Madame Rivière, born Marie-Françoise-Jacquette-Bibiane Blot de Beauregard, and known as Sabine, married Philibert Rivière de L'Isle, an influential court official in the in Napoleonic Empire, who commissioned this work, along with portraits of himself and their daughter, Caroline.

The painting is composed from white, chilly blue, beige and ochre colours. It has an overall, deliberately flat and shadow-less appearance. The portrait has been described as having "an ambiance of female voluptuousness, [and] pampered femininity". Seated on a blue cushon or sofa, Sabine, then in her mid-30s, wears a low-cut and wide necked prom dress, with a high waist and short sleeves, a cream colored chiffon, and a cashmere shawl. He black hair is arranged in curls. The painting shocked critics when exhibited at the 1808 Salon, particularly they were perplexed at the illogical and unnatural anatomy. A point of focus was her deliberately elongated right arm. The technique however was to become a hallmark on Ingres' female portraits, in this case the arm is lengthened to rhyme with the curve of the oval frame.
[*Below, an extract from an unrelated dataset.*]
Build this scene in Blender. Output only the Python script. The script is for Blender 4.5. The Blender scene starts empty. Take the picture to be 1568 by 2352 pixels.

There has been speculation as to why their son Paul was not portrayed and the background to the commission is unclear. Philibert Rivière was likely impressed by the painter's 1804 Bonaparte, First Consul; his own portrait echoes the emperor's pose. Unusually for Ingres, no preparatory drawings are known. Ingres' never saw the three Rivière paintings after the 1808 Salon, he tried to find and reunite them for an 1855 exhibition, but all the sitters had died (Caroline in 1807, Philibert in 1816, and Sabine in 1848), and could not determine the location of the canvasses. As it turned out they had been in the Paris collection of Paul Rivière. They were eventually bequeathed to the nation in 1870, three years after Ingres' own death.